PROMPT
Lines from the one containing "Recreate this scene" to the one containing "from mathutils import Matrix, Vector", both lines included, are to be extracted exactly from the data below; pictures are excluded.

[Items listed in a dataset]
+--
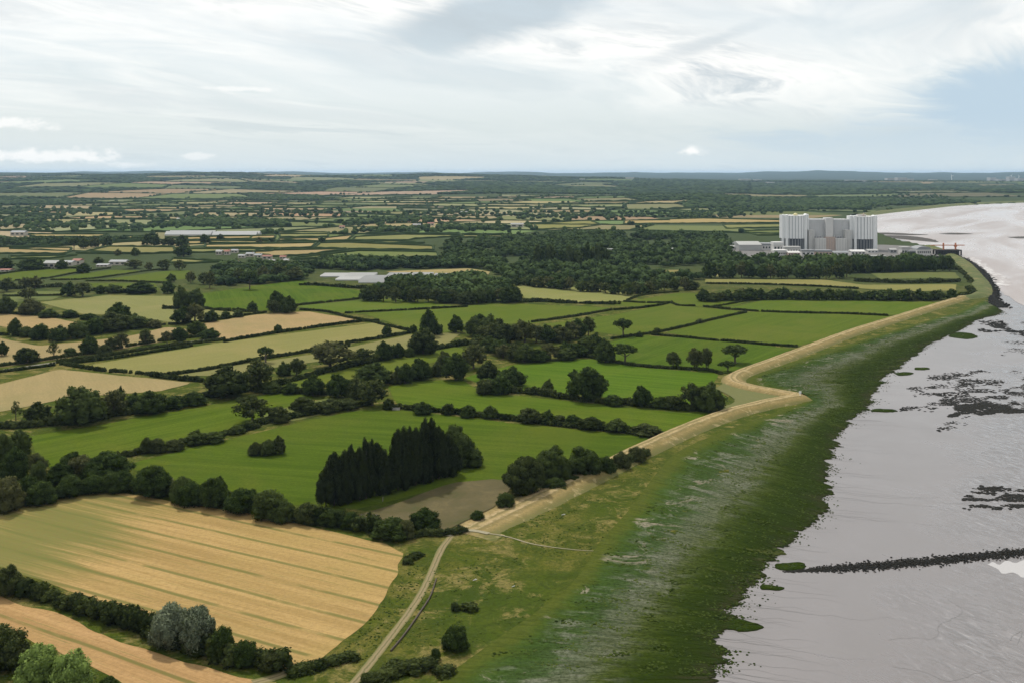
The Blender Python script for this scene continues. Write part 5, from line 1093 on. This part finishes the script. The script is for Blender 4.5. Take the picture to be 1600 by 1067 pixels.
for x, y in resample(PP([(1560, 480), (1548, 466), (1546, 452), (1538, 436), (1524, 420), (1508, 408), (1490, 400)], -.6), .8):
    for _ in range(7): it.append((RT[random.randrange(6)], x + random.gauss(1.5, 2.6), y + random.gauss(0, 2.6), -.8 + random.uniform(-.2, .3), random.uniform(.7, 2.2), random.uniform(.5, 1.5), random.uniform(0, 6), 0))
rocks('shore_rocks', it, 'dark rock armour along the shore bank beyond the marsh', 'rocks')

# ------------------------------------------------------------------ grass tussocks on the marsh and on the rough grass
leaf_mat('tussock', (.014, .026, .003), (.066, .090, .018), (.046, .068, .010), .25)
def tuft_tpl(sd):
    r_ = np.random.default_rng(sd); k = 6; a = np.linspace(0, 6.283, k, endpoint=False) + r_.random(k) * .5
    v = np.vstack([np.c_[np.cos(a) * .5, np.sin(a) * .5, np.full(k, -.15)], np.c_[np.cos(a + .4) * .36, np.sin(a + .4) * .36, .5 + r_.random(k) * .5], [[0, 0, .8]]]) * (1 + (r_.random((2 * k + 1, 1)) - .5) * .3)
    f = [(i, (i + 1) % k, k + i) for i in range(k)] + [((i + 1) % k, k + (i + 1) % k, k + i) for i in range(k)] + [(k + i, k + (i + 1) % k, 2 * k) for i in range(k)]
    n = v * [1, 1, .6] + [0, 0, .35]; n /= np.linalg.norm(n, axis=1)[:, None]; return v, np.array(f), n, np.r_[np.full(k, .2), np.full(k, .6), .7] 
TT = [tuft_tpl(i) for i in range(5)]; r_ = np.random.default_rng(21); it = []
N_ = 30000; si = r_.integers(60, nS - 1, N_); tt_ = r_.random(N_) ** .9; pt = I[si] * (1 - tt_)[:, None] + O[si] * tt_[:, None] + r_.normal(size=(N_, 2)) * .4
ds = np.hypot(*pt.T); den = fbm(Ls[si] * .55, tt_ * 9, 2, 41) * (.72 + .38 * tt_) + (r_.random(N_) - .5) * .22; keep = (den > .52) & (ds < 900 - 200 * r_.random(N_)) & (tt_ > .08)
for (x, y), t, d in zip(pt[keep], tt_[keep], ds[keep]):
    w_ = r_.uniform(.22, .62) * (1 + d / 900); it.append((TT[r_.integers(5)], x, y, .18 - 1.02 * t ** 2.2, w_ * 1.2, w_ * r_.uniform(.18, .36), r_.uniform(0, 6), r_.normal() * .2 - .12 + .5 * math.exp(-((t - .42) / .15) ** 2)))
for q in range(2600):                                   # tufts straggling out on to the mud
    a = r_.integers(60, nS - 1); o_ = r_.exponential(1.6); p_ = O[a] + dv[a] / ln[a] * o_ + r_.normal(size=2) * .3
    if fbm(Ls[a] / 5, 0, 2, 51) < .48: continue
    w_ = r_.uniform(.2, .6); it.append((TT[r_.integers(5)], p_[0], p_[1], -1.0, w_ * 1.3, w_ * .3, r_.uniform(0, 6), r_.normal() * .15 - .25))
stamp('marsh_grass', it, 'tussock', 'short dark grass tussocks all over the salt marsh', 'grass', 'stuff')
it = []
RG = PP([(560, 1090), (600, 1010), (660, 925), (700, 850), (770, 840), (850, 800), (960, 752), (1040, 720), (985, 795), (935, 850), (900, 905), (840, 955), (775, 1000), (680, 1085)]); VG = PP([(470, 1067), (520, 1030), (590, 955), (640, 880), (690, 845), (660, 905), (600, 1000), (560, 1067)])
for poly, n in ((RG, 1.6), (VG, 1.2)):
    for x, y in scatter(poly, n, 77):
        if fbm(x / 9, y / 9, 3, 61) < .52: continue
        w_ = r_.uniform(.2, .6); it.append((TT[r_.integers(5)], x, y, 0, w_ * 1.2, w_ * r_.uniform(.25, .5), r_.uniform(0, 6), r_.normal() * .2))
stamp('rough_grass', it, 'tussock', 'tufts of rough grass beside the farm track and sea bank', 'grass', 'stuff')

# ------------------------------------------------------------------ small things
x, y = P(1250, 624); mk = empty('marker_post', (x, y, 2.0)); box('post', -.12, .12, -.12, .12, -.5, 1.6, 'white_paint', mk); box('marker_board', -.6, .6, -.2, -.13, 1.0, 2.2, 'white_paint', mk); tag(mk, 'small white marker post at the tip of the sea bank bend', 'marker')
for u, v, lab in ((742, 906, 'small pale driftwood piece on rough grass, left one'), (802, 916, 'larger pale driftwood log on the rough grass'), (880, 804, 'pale driftwood piece on the green slope below the bank')):
    x, y = P(u, v); tv, tf = [], []; tube(tv, tf, [(-.9, 0, .12), (-.2, .1, .2), (.5, -.05, .18), (1.1, .12, .3)], [.1, .2, .18, .06]); tube(tv, tf, [(.2, 0, .2), (.5, .3, .4), (.6, .5, .7)], [.1, .07, .03], 5)
    o = solid('driftwood', tv, tf, 'concrete_pale'); o.location = (x, y, 0); o.rotation_euler = (0, 0, u); o.scale = (.7, .6, .6); tag(o, lab, 'driftwood')
for u, v, h, lab in ((270, 778, 7, 'thin pale pole standing in the hedge above the stubble'), (565, 810, 1.6, 'dark stump post at the edge of the bare ground'), (588, 812, 2.0, 'pale wooden post at the edge of the bare ground'), (598, 783, 1.6, 'small pale post under the poplars'), (414, 572, 8, 'pale pole below the flat-topped tree in the upper row')):
    x, y = P(u, v); tv, tf = [], []; tube(tv, tf, [(0, 0, -.2), (0, 0, h * .5), (.05, 0, h)], [.16, .14, .1]); tube(tv, tf, [(-.35, 0, h * .93), (.35, 0, h * .93)], [.05, .05], 4); o = solid('post', tv, tf, 'wood_grey'); o.location = (x, y, 0); tag(o, lab, 'post')
x, y = P(619, 641); gt = empty('field_gate', (x, y, 0))
for k_ in range(5): box('bar', -1.6, 1.6, -.04, .04, .2 + k_ * .26, .27 + k_ * .26, 'concrete', gt)
for xx in (-1.7, 1.7): box('gate_post', xx - .1, xx + .1, -.1, .1, -.2, 1.6, 'wood_grey', gt)
tag(gt, 'small pale field gate at the left end of the bushy hedge', 'gate')
q = resample(PP([(600, 1016), (622, 990), (645, 958), (662, 932), (672, 905)]), 1.0); nn = offset_line(q); c_ = q + nn * 1.7; V = []; F = []
for i, (a, b) in enumerate(zip(c_, nn)):
    for s_, z in ((-.14, 0), (-.14, .45), (.14, .45), (.14, 0)): V.append((a[0] + b[0] * s_, a[1] + b[1] * s_, z + .03 * math.sin(i * 1.7)))
    if i: F += [((i - 1) * 4 + k_, (i - 1) * 4 + k_ + 1, i * 4 + k_ + 1, i * 4 + k_) for k_ in range(3)]
F += [(0, 1, 2, 3), tuple(len(V) - 4 + k_ for k_ in range(4))]
tag(solid('low_wall', V, F, 'bark'), 'low dark concrete wall along the lower part of the dirt track', 'wall')

# ------------------------------------------------------------------ air: one even box of haze
m, g = newmat('haze'); g.out(None, g.n('ShaderNodeVolumePrincipled', {'Color': (.52, .74, 1.0), 'Density': 2.6e-5, 'Anisotropy': .2}))
me = bpy.data.meshes.new('haze'); hx, ht = 46500.0, float(np.max(Z)) + 14
V = [(a * hx, b * hx, z) for z in (-9.0, ht) for a, b in ((-1, -1), (1, -1), (1, 1), (-1, 1))]
me.from_pydata(V, [], [(3, 2, 1, 0), (4, 5, 6, 7), (0, 1, 5, 4), (1, 2, 6, 5), (2, 3, 7, 6), (3, 0, 4, 7)])
hz_o = link('haze', me, mat='haze'); tag(hz_o, 'thin pale haze filling the air to the hills', 'haze', kind='stuff')
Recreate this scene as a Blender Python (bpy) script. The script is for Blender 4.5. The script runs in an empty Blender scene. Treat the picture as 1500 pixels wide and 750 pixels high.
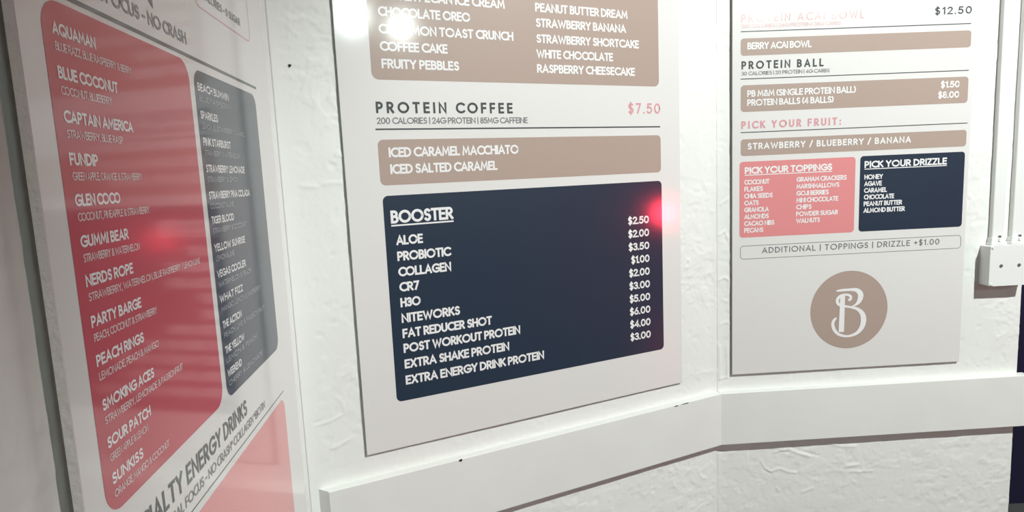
import bpy, bmesh, math, random
import numpy as np
from mathutils import Matrix, Vector

# ---------------------------------------------------------------- camera, light, exposure
SC = bpy.context.scene
C = SC.collection
PITCH, ROLL = math.radians(7.3458), math.radians(-2.5703)
FOCAL_PX, EYE = 917.44, 1.6
_right = Vector((1, 0, 0)); _up = Vector((0, math.sin(PITCH), math.cos(PITCH)))
_fwd = Vector((0, math.cos(PITCH), -math.sin(PITCH)))
_c, _s = math.cos(ROLL), math.sin(ROLL)
_r2 = _right * _c + _up * _s
_u2 = _up * _c - _right * _s
cam_data = bpy.data.cameras.new('camera')
cam_data.sensor_width = 36.0
cam_data.lens = 36.0 * FOCAL_PX / 1500.0
cam_data.clip_start = 0.02
cam = bpy.data.objects.new('camera', cam_data)
C.objects.link(cam)
cam.matrix_world = Matrix(((_r2.x, _u2.x, -_fwd.x, 0), (_r2.y, _u2.y, -_fwd.y, 0),
                           (_r2.z, _u2.z, -_fwd.z, EYE), (0, 0, 0, 1)))
SC.camera = cam

world = bpy.data.worlds.new('world'); SC.world = world
world.use_nodes = True
world.node_tree.nodes['Background'].inputs['Color'].default_value = (0.9, 0.95, 1.0, 1)
world.node_tree.nodes['Background'].inputs['Strength'].default_value = 0.02

SC.view_settings.view_transform = 'Standard'
SC.view_settings.look = 'None'
SC.view_settings.gamma = 1.0
SC.view_settings.use_curve_mapping = False
SC.view_settings.exposure = 0.15
try:
    SC.cycles.max_bounces = 10
    SC.cycles.diffuse_bounces = 6
    SC.cycles.glossy_bounces = 5
    SC.cycles.sample_clamp_indirect = 12.0
    SC.cycles.use_denoising = True
except Exception:
    pass

# ceiling lamps: (x, y, z, globe radius, emission)
LAMP_Z = 3.2
LAMPS = [(2.94, -2.86, 3.20, 0.155, 48.0),
         (3.84, -3.16, 3.28, 0.125, 55.0)]
SPOT_AT, SPOT_AIM, SPOT_W = (1.92, -0.30, 3.45), (1.05, 1.6, 0.92), 425.0
LAMP_COLOR = (0.93, 1.0, 0.975)
PENDANT_COLOR = (0.84, 1.0, 0.96)
RED_LAMP = (6.34, -1.22, 1.04)
RED_STRENGTH = 85.0

# ---------------------------------------------------------------- frames of the three walls
AZ = {'L': math.radians(-5.8075), 'M': math.radians(64.4576), 'R': math.radians(87.6109)}
CORNER = {'L': Vector((-0.40133603, 1.17475079, 0)), 'M': Vector((-0.40133603, 1.17475079, 0)),
          'R': Vector((0.53844174, 1.62385653, 0))}
LEN_M = 1.0416


def wall_matrix(w, u=0.0, z=0.0, y=0.0):
    """local x runs along the wall, local y into the wall, local z up"""
    a = AZ[w]
    rot = Matrix.Rotation(math.pi / 2 - a, 4, 'Z')
    t = Vector((math.sin(a), math.cos(a), 0)); n = Vector((-math.cos(a), math.sin(a), 0))
    p = CORNER[w] + t * u + n * y + Vector((0, 0, z))
    return Matrix.Translation(p) @ rot


# ---------------------------------------------------------------- materials
def mat(name, color, rough=0.5, spec=0.5, metal=0.0):
    m = bpy.data.materials.new(name); m.use_nodes = True
    b = m.node_tree.nodes['Principled BSDF']
    b.inputs['Base Color'].default_value = (*color, 1)
    b.inputs['Roughness'].default_value = rough
    b.inputs['Specular IOR Level'].default_value = spec
    b.inputs['Metallic'].default_value = metal
    return m


def noise_bump(m, scale, strength, dist=0.001, detail=4.0):
    nt = m.node_tree; N = nt.nodes; L = nt.links
    tc = N.new('ShaderNodeTexCoord'); nz = N.new('ShaderNodeTexNoise'); bp = N.new('ShaderNodeBump')
    nz.inputs['Scale'].default_value = scale; nz.inputs['Detail'].default_value = detail
    bp.inputs['Strength'].default_value = strength; bp.inputs['Distance'].default_value = dist
    L.new(tc.outputs['Object'], nz.inputs['Vector'])
    L.new(nz.outputs['Fac'], bp.inputs['Height'])
    L.new(bp.outputs['Normal'], N['Principled BSDF'].inputs['Normal'])
    return m


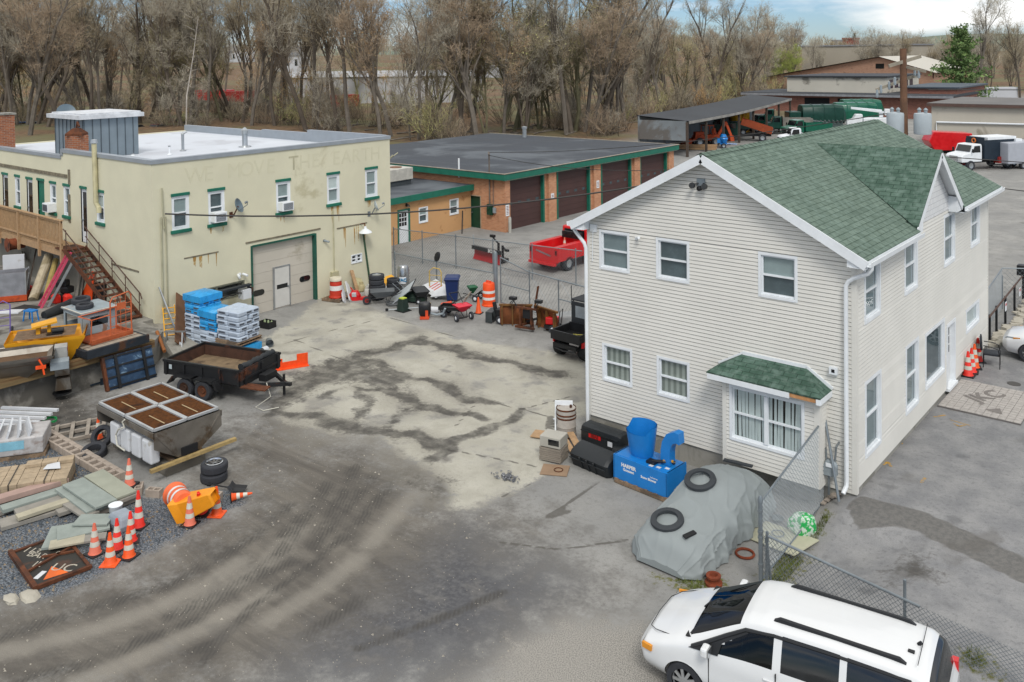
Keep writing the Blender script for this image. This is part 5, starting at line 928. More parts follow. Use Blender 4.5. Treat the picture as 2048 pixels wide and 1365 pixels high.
+--
EXERCISE RESULT
Recreate this scene as a Blender Python (bpy) script. The script is for Blender 4.5. The script runs in an empty Blender scene. Treat the picture as 1500 pixels wide and 750 pixels high.
import bpy, bmesh, math, random
import numpy as np
from mathutils import Matrix, Vector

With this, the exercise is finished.